* Data for this exercise:
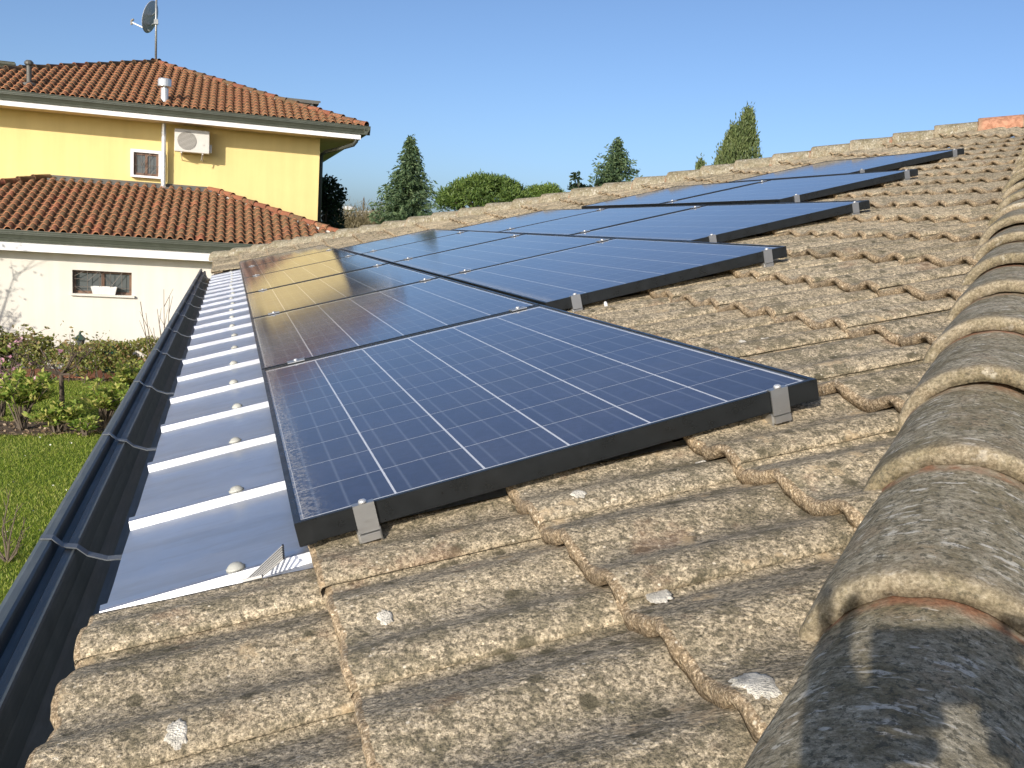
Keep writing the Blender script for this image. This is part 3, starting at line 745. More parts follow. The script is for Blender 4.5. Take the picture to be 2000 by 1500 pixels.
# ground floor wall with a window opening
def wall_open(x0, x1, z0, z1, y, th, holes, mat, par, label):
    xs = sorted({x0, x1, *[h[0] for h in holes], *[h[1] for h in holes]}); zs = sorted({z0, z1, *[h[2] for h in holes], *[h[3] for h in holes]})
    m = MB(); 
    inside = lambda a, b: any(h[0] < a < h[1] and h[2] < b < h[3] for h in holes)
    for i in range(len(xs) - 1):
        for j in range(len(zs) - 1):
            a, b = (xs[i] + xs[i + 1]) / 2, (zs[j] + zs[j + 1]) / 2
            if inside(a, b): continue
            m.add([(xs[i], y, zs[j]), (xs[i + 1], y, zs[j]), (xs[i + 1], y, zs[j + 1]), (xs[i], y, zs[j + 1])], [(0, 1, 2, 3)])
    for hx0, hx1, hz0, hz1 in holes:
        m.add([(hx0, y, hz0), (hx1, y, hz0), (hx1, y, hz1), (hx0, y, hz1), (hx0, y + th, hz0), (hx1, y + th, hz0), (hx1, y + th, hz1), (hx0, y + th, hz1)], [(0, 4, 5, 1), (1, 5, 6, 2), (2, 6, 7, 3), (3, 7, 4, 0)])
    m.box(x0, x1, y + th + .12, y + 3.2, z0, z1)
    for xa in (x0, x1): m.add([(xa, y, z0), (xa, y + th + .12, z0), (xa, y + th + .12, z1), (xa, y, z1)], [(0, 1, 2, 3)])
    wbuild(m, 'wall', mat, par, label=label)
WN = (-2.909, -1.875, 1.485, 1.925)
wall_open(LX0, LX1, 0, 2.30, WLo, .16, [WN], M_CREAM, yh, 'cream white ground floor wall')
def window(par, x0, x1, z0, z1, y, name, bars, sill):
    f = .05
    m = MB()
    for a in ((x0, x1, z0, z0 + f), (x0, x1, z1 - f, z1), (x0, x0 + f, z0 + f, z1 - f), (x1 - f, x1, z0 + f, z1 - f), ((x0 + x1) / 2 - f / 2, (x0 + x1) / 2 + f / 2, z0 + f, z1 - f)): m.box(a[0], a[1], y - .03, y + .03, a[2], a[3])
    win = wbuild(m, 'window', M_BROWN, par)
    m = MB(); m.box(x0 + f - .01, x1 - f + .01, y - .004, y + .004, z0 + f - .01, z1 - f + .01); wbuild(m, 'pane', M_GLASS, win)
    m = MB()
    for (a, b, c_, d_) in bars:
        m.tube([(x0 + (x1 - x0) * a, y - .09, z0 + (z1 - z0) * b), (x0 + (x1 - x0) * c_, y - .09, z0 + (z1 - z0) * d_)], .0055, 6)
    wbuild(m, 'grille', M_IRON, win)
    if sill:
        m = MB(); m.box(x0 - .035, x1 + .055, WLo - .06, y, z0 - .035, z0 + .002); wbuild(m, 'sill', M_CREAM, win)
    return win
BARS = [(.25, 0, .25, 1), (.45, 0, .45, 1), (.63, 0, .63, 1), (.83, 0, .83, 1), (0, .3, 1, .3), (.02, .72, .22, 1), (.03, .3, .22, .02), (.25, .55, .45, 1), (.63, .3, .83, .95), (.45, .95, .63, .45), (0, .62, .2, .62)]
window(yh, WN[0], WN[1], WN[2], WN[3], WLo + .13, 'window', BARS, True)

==

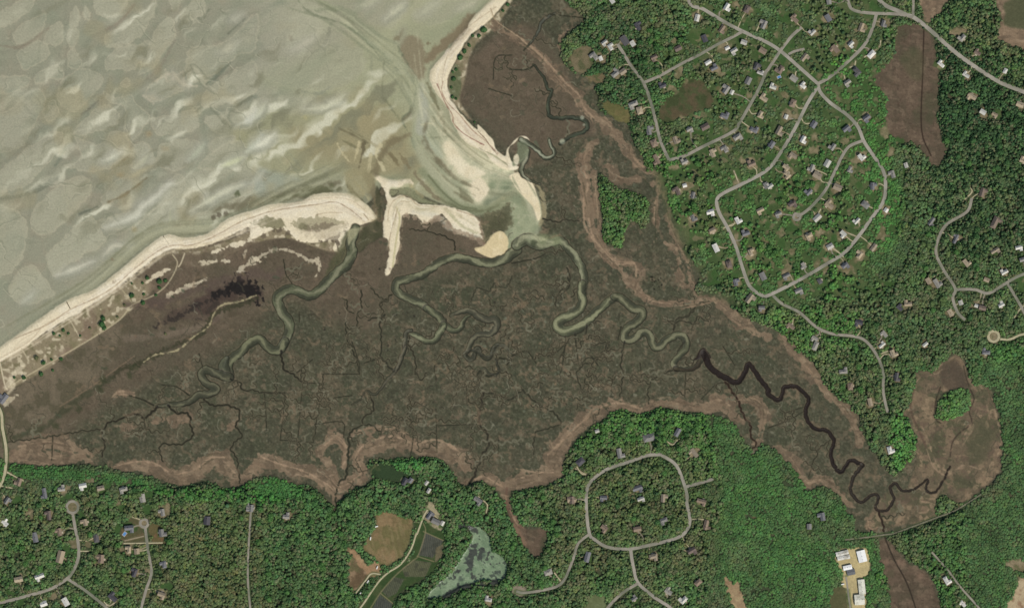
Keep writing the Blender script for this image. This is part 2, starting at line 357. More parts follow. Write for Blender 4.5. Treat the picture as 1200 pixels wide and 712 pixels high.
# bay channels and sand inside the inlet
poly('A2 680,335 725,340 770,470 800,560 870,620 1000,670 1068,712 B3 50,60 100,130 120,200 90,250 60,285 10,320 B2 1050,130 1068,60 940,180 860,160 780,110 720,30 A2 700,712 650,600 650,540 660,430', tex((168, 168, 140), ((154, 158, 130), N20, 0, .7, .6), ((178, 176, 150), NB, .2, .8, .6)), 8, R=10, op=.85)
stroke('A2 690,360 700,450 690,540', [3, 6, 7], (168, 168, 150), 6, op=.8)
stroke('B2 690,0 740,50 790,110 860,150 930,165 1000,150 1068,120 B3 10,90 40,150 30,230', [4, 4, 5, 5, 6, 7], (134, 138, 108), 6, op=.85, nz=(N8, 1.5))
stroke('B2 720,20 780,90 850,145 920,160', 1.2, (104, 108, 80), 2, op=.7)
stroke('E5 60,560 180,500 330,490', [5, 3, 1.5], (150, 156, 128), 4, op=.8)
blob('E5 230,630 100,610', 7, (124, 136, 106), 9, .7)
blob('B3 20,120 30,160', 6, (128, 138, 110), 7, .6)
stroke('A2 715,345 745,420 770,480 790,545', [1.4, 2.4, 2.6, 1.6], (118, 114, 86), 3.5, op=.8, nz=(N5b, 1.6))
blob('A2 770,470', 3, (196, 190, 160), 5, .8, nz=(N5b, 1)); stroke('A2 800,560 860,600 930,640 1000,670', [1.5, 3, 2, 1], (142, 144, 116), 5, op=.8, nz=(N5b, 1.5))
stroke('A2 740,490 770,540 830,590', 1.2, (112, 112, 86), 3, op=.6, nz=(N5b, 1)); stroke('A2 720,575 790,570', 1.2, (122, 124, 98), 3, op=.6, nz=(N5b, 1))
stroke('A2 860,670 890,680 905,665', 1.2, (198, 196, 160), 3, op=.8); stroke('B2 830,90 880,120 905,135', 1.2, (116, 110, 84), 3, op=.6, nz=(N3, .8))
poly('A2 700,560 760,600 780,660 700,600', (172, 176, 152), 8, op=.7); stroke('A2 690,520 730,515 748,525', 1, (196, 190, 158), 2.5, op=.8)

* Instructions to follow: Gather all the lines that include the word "More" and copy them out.

* Exercise answer:
Keep writing the Blender script for this image. This is part 3, starting at line 745. More parts follow. The script is for Blender 4.5. Take the picture to be 2000 by 1500 pixels.
Keep writing the Blender script for this image. This is part 2, starting at line 357. More parts follow. Write for Blender 4.5. Treat the picture as 1200 pixels wide and 712 pixels high.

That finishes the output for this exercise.